A substantial portion of the violations leveled by the FTC are redacted in the complaint due to the legal protections given to Pepsi and the large, big-box retailer. The FTC staff will seek to lift the redactions in order to show the ways in which Pepsi violated the RPA on behalf of its preferred customer and how those violations raised prices for Pepsi products for competing retailers.
The FTC concluded that until Pepsi’s conduct is remedied, the company’s anticompetitive actions will continue to create an uneven playing field by denying competing retailers, which include family-owned neighborhood grocery stores, the chance to fairly compete against Pepsi’s favored customer.
The National Grocers Association commended the FTC’s commitment to fulfilling its responsibility to protect competition and ensure all consumers can get fair prices and more choices.
“The FTC’s lawsuit focuses on the core of the problem – one dominant retailer abusing its market power to coerce suppliers into making unreasonable and costly concessions,” said Chris Jones, NGA’s chief government relations officer and counsel.
“Suppliers pay dearly for the privilege of doing business with these massive corporations, and the cost gets passed on to everyone else.”
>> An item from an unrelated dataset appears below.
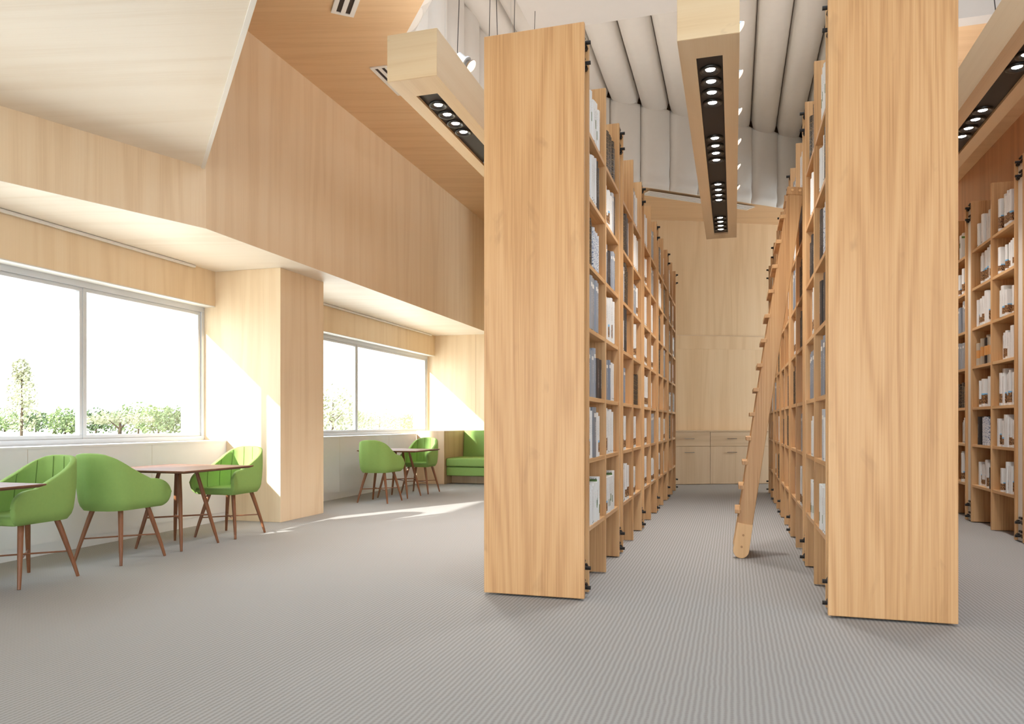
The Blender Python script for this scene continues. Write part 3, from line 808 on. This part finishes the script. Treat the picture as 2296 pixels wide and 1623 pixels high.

NGA has long advocated for RPA enforcement, asserting it will help lower the cost of food for Americans by extending discounts and special promotions to more retailers, bolstering competition between national chains and independent grocery stores.
The continued enforcement of this antitrust law is an important step toward ensuring that all retailers and wholesalers have equal access to similar pricing, discounts and promotions, thereby enhancing competition and expanding opportunities for consumers to enjoy lower prices, no matter where they shop.
NGA is optimistic that the FTC, under the incoming Trump-Vance administration, will continue its important work to ensure a fair market for independent grocers and American families, many of whom continue to struggle with rising food costs.